After Mr. Walter Fawkes’s death one of those wonders of the North, a goose-pie and presents of game were sent to Turner from Farnley regularly at Christmas time. The twenty-fifth pie was already packed when the news reached Farnley of the painter’s death. The three last letters Turner wrote to Mr. Fawkes acknowledging these annual presents have been preserved and published. In the one written on the 24th December, 1849, Turner finishes by saying: “I am sorry to say my health is much on the wane. I cannot bear the same fatigue, or have the same bearing against it, I formerly had—but time and tide stop not—but I must stop writing for to-day, and so I again beg to thank you for the Christmas present.” In the letter dated 17th December, 1850, the aged artist wrote: “Old Time has made sad work with me since I saw you in town. I always dread it with horror now. I feel it acutely now, whatever (it is)—gout or nervousness—it has fallen into my pedestals, and bid adieu to the marrow-bone stage.” These words, and indeed all the letter, are written in Turner’s curiously involved and confused style, but it was evident that the great painter’s career was nearly run. He died on the 9th December of the following year, and was buried eleven days later in the crypt of St. Paul’s beside Sir Joshua Reynolds, with all the magnificence due to his genius.

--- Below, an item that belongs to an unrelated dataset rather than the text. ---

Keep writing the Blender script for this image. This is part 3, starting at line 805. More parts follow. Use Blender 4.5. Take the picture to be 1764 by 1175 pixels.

THE FARNLEY HALL COLLECTION

T will be seen from the foregoing account of the personal relations between Mr. Walter Fawkes and Turner that the Farnley Hall Collection is mainly concerned with Turner’s work between the years 1804 and 1821. These works, therefore, belong to what Mr. Ruskin has described as Turner’s first period, when “he laboured as a student, imitating successively the works of the various masters who excelled in the qualities he desired to attain himself.” This classification of Mr. Ruskin’s is evidently made in the interests of Turner’s later work, the period Mr. Ruskin admired most. But the parti-pris and insufficiency of a classification which dismisses the period during which the paintings and drawings of the Farnley Hall Collection were produced as one of mere imitation of the old masters are sufficiently exposed by a glance at the illustrations with which the present publication is enriched. To speak of the creator of the The Passage of Mont Cenis, Scarborough, Otley from the Chevin, and The Valley of the Wharfe from Caley Park as a mere imitator seems to me quite absurd. My own view is that Turner’s period of imitation and apprenticeship had come to an end by the time he was thirty years of age (1805). By that time he was a complete master of every form of pictorial expression. The period between his thirtieth and forty-fifth years was the period of his freshest and happiest inspiration, as well as that of his soundest and most perfect workmanship. His oil paintings produced during these years are as solidly and carefully worked as those of the old Flemish and Dutch masters. They are built to defy the centuries. A picture like the so-called Pilot Boat (Shoeburyness Fisherman hailing a Whitstable Hoy)—painted more than a hundred years ago—is a model of perfect craftsmanship. It has no cracks, and Time has only mellowed the exquisite pearly harmonies of its colour and the indescribable charm of its wonderful surface. The Trout Stream, the Spithead, and Frosty Morning, have the same gift of immortality. It is only Turner’s later paintings which have cracked and faded and tarnished, and lost the “unthrifty loveliness” with which they were dowered when they were first exhibited.